Why do capital projects take so long to complete in Durham? That was the question a Colorado consultant has been paid $700,000 to answer by the City of Durham. And nearly $4 million more might be coming the firm’s way.

If you’re wondering why it takes a consultant to answer such a basic question, and why so many local governments spend taxpayer funds on so many consultants, consider a recent column by Chad Adams, director of JLF’s Center for Local Innovation. In discussing the broader issue of consultants (not the specific case in Durham), he calls consultants “modern day gunslingers.” Below is part of Adams’ commentary. You’ll find the entire column here.

Counties and cities are particularly prone to the mysticism of consultants.

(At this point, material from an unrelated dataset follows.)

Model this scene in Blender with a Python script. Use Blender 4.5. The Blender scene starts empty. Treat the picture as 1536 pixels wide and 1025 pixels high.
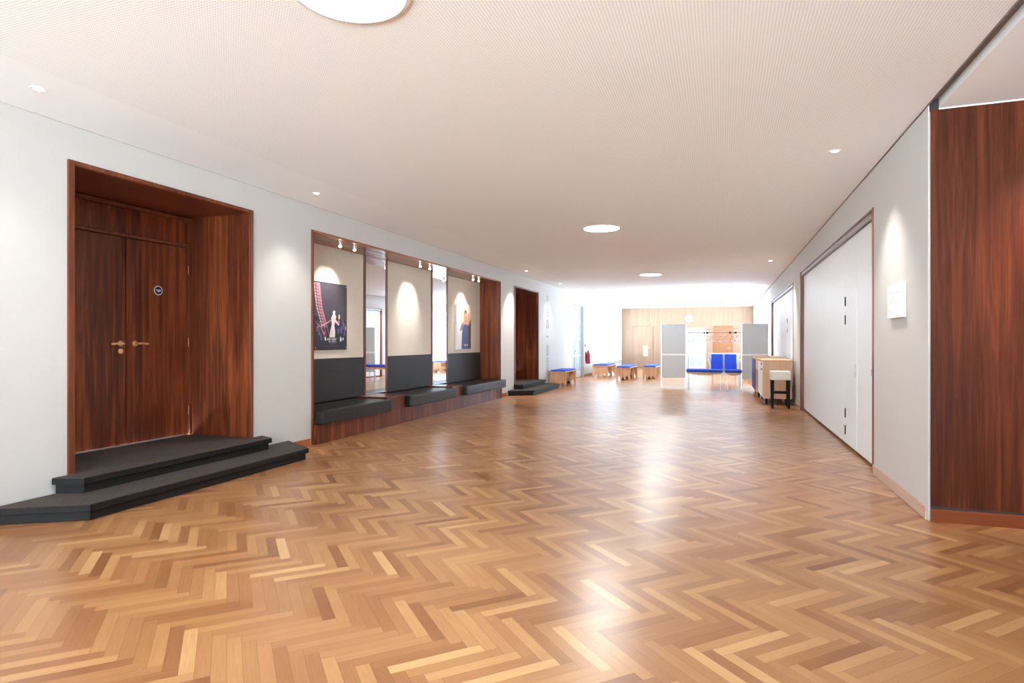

For whatever reasons they seem to believe that an outside consultant has the objectivity and expertise to provide a solution to a perceived problem. And it’s probably a sound strategy for the manager if you think about it. With the consultant, the manager or superintendent escape the local charge of having a political agenda. So too do local elected officials. When the consultant says you need a big expensive building or school, each has plausible deniability with respect to the new spending request. In short, consultants have quite a racket.

It gets even funnier when different boards with different desires hire consultants to come up with different solutions. For instance, if a school board has hired a consultant to say they need a massive demolition/rebuild for an existing school and the county commissioners consider hiring a firm to say they don’t or can do it for less.

Firms like Moody’s, who do bond ratings, have to look into these studies and a particular entities ability to spend money. “The assumptions that go into feasibility studies are the problem,” says Anne Van Praagh of Moody’s. “The outside firms have no financial stake in the business.”

And that’s the crux of the issue. Consultants are the PT Barnum’s of our day. They come to town, give you a study saying you need whatever conclusion you want and walk away with your money. They may be useful, but they lack any type of risk with their solutions. They could care less about the cost of their proposals, the tax burden, the business impact. And they shouldn’t, that’s not what they were hired to do.